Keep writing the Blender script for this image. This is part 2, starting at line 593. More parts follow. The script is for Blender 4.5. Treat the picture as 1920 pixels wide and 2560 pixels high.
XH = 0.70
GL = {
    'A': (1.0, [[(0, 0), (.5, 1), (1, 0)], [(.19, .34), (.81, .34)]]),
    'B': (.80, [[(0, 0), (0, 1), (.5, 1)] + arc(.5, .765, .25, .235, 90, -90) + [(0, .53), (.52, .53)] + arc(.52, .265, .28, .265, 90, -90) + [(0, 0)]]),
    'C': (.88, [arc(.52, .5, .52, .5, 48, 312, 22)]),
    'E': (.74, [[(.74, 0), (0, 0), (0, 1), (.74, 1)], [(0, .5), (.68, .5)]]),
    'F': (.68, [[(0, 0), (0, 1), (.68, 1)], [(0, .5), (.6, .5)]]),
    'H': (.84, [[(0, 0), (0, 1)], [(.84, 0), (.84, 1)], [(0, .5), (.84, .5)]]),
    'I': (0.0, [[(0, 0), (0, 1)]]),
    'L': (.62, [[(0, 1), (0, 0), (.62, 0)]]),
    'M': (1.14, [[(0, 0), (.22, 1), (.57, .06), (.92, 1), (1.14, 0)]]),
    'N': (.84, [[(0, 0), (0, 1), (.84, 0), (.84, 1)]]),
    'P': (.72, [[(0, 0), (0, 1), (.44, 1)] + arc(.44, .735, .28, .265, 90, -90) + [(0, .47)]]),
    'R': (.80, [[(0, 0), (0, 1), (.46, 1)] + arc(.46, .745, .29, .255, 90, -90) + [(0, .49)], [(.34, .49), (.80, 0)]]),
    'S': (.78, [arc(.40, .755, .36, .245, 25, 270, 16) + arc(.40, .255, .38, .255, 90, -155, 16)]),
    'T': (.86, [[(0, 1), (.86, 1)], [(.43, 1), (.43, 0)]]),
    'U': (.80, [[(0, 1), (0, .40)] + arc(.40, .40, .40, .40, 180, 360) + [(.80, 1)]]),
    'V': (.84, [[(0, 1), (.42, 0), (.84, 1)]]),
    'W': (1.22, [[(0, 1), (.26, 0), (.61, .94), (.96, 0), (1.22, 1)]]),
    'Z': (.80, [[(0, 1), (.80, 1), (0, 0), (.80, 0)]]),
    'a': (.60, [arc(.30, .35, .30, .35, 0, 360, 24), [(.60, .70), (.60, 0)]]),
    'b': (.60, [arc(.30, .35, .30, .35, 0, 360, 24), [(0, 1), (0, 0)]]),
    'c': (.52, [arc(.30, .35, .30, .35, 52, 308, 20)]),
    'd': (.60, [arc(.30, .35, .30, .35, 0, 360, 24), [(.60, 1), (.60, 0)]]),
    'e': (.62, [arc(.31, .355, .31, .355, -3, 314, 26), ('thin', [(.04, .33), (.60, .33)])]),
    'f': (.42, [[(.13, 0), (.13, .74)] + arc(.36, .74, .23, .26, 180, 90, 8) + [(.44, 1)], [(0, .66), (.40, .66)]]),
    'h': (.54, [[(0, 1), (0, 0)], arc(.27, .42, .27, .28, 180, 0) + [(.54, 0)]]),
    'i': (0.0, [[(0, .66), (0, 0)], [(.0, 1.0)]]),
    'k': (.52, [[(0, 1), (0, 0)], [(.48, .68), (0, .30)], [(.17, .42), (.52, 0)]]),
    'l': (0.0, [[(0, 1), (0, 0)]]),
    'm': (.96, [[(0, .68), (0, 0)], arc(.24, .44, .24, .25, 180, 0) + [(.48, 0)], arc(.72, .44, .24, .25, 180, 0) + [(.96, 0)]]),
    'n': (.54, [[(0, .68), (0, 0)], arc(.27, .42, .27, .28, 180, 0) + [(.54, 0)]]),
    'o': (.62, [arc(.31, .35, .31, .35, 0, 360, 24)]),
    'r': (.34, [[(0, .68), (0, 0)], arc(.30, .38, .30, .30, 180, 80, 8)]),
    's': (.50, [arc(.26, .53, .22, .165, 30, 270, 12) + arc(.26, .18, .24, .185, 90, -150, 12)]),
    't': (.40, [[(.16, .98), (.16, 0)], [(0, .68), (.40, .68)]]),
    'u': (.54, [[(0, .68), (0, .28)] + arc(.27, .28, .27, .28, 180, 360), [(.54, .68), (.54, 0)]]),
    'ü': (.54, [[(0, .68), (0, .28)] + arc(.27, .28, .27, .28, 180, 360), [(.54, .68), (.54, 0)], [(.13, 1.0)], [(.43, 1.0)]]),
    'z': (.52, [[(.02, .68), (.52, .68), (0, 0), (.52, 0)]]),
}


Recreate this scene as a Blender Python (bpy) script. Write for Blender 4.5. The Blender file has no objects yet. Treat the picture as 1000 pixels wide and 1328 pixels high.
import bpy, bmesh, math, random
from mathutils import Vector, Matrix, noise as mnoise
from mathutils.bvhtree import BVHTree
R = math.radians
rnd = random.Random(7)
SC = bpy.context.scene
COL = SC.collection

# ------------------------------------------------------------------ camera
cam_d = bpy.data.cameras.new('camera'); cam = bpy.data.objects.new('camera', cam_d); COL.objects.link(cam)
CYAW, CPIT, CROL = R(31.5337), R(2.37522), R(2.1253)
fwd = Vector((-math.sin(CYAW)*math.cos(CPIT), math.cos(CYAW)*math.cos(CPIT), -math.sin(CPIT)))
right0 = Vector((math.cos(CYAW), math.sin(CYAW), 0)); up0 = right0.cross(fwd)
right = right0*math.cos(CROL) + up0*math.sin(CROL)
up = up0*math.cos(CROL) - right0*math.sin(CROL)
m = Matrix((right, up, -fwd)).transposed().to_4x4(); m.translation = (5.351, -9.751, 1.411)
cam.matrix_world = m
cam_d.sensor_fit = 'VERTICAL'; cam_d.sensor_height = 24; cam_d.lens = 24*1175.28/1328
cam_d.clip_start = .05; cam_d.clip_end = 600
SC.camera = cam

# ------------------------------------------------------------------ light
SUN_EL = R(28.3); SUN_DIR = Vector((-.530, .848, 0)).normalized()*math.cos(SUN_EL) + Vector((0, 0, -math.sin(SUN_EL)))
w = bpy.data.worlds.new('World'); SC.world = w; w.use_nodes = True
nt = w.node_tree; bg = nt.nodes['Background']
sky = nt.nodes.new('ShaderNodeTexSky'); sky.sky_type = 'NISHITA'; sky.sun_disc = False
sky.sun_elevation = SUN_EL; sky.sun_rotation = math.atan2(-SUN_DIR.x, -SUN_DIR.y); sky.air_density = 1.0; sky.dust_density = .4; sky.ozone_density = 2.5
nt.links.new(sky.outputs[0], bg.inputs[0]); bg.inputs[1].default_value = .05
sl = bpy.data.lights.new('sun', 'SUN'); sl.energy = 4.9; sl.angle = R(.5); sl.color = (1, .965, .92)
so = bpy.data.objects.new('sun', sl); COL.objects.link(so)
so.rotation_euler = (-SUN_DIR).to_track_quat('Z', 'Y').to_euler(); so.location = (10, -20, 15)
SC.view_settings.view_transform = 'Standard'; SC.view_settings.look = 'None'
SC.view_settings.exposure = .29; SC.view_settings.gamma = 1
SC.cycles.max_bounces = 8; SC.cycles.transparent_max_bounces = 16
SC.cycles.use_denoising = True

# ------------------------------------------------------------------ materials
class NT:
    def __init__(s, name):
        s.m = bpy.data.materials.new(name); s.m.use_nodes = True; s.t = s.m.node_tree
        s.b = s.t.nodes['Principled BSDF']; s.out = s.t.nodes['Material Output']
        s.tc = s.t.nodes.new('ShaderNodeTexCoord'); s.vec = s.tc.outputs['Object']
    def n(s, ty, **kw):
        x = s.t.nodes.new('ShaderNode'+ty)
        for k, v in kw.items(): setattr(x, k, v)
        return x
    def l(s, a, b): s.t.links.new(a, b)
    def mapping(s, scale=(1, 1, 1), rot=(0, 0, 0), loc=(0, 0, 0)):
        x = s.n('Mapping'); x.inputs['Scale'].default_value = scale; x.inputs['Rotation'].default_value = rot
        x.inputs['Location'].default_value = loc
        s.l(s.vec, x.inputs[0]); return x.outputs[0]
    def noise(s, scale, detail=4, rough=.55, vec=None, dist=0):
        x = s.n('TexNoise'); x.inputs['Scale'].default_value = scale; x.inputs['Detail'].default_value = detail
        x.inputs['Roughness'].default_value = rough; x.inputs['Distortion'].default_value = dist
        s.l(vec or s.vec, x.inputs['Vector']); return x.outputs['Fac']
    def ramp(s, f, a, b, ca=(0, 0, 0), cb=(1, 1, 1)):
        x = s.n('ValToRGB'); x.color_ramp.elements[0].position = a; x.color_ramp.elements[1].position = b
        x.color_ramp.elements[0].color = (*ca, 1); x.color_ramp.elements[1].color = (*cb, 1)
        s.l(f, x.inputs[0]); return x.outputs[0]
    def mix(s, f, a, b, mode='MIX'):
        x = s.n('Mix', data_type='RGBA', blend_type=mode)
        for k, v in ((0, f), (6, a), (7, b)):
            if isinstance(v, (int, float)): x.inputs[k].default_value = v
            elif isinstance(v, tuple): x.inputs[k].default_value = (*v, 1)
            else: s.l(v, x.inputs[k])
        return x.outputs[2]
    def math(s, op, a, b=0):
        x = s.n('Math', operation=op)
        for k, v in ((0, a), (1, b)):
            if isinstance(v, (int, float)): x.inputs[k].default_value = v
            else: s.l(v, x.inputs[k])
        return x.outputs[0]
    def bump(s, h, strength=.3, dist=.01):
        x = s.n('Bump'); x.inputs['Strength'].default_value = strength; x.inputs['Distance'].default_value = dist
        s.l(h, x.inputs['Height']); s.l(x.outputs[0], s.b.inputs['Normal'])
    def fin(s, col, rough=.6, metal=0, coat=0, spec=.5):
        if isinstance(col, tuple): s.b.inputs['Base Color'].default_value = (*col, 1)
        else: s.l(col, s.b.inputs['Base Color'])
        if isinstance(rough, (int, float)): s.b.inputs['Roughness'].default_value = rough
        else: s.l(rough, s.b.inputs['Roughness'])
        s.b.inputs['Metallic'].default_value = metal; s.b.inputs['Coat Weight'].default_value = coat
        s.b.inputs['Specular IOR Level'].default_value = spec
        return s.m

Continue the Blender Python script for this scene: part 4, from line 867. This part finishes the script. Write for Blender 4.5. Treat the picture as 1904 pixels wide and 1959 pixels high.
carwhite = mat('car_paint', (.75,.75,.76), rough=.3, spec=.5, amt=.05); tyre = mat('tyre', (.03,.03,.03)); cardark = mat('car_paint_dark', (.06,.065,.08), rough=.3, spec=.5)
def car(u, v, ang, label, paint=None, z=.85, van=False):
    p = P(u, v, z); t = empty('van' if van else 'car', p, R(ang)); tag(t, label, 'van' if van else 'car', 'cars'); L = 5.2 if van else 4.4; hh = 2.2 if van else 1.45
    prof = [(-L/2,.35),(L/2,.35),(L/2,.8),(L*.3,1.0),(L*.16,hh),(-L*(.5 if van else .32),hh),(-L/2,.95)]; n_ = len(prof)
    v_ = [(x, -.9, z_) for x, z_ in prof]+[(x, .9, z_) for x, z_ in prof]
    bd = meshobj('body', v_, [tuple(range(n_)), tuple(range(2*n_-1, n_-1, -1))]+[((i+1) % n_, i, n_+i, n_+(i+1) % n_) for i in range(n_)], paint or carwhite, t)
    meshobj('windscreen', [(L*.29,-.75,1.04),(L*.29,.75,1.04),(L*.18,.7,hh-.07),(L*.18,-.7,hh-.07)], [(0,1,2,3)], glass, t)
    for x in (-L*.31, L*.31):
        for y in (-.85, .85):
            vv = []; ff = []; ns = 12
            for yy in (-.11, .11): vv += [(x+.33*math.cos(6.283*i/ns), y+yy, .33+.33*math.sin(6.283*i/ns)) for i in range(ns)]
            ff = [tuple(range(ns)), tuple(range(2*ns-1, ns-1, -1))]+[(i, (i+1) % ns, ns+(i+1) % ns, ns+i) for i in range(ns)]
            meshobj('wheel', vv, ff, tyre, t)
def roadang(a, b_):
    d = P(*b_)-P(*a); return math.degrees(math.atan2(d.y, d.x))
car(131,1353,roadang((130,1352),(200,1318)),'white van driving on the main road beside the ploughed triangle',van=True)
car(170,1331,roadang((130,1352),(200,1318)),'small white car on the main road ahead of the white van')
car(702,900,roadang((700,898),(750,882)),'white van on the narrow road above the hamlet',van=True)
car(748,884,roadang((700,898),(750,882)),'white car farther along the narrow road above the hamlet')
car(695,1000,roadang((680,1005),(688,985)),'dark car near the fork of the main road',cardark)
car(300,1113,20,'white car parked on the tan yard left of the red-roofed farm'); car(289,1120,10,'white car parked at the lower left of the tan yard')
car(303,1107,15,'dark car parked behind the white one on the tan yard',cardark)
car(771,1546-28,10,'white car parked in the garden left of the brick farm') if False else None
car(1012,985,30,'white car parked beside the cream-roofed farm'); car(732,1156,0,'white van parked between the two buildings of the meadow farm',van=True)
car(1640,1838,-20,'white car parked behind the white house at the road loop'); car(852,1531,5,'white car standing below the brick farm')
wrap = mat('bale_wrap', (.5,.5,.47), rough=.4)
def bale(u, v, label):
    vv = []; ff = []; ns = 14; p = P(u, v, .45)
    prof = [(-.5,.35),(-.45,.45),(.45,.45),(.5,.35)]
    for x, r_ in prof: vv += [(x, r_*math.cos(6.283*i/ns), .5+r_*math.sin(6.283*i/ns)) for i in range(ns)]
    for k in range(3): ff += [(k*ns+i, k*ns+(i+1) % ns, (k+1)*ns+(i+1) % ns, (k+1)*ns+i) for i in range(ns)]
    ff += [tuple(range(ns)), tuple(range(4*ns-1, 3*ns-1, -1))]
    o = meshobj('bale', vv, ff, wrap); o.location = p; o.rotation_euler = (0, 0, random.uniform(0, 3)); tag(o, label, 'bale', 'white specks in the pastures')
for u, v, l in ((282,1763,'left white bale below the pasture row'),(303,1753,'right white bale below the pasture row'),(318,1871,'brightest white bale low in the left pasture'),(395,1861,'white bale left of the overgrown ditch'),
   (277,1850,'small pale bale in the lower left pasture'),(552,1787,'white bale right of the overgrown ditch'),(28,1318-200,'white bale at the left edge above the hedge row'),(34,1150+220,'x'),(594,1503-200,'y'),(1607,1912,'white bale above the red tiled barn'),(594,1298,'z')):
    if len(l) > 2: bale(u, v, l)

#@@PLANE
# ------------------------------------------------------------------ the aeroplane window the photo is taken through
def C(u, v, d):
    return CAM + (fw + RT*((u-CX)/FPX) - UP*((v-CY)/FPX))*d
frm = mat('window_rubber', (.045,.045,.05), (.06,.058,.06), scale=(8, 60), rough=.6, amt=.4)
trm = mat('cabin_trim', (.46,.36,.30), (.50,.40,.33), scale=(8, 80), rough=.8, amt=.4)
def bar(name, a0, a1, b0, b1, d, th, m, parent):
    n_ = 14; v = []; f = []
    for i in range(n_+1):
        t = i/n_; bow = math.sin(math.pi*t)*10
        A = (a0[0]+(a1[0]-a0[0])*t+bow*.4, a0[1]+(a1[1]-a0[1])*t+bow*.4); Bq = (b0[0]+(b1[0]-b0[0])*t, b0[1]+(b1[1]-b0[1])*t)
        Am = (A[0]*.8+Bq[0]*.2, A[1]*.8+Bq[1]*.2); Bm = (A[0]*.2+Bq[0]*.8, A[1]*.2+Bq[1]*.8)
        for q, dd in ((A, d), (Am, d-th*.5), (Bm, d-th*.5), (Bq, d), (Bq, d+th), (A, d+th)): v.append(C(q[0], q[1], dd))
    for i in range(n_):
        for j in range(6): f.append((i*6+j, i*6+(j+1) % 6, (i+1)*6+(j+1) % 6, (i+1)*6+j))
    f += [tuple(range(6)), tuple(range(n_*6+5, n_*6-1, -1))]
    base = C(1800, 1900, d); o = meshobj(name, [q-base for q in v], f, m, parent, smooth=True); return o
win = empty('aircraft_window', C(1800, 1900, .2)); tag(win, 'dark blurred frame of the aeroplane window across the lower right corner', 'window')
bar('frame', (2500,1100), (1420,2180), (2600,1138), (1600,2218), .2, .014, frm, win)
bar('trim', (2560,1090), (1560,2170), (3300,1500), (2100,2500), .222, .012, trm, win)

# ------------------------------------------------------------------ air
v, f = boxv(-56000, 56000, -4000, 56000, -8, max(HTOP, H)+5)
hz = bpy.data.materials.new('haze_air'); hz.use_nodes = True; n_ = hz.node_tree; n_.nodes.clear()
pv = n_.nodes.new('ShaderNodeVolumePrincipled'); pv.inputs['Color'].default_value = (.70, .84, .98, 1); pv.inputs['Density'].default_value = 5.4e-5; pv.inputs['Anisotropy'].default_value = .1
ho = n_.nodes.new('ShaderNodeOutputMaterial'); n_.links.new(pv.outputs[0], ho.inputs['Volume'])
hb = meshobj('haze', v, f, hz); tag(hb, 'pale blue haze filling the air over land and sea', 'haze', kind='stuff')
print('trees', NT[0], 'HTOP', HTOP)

------------------------------------

**Written problem**
Count every line in the listing above that holds "Python", then report only the count.

**Task answer**
2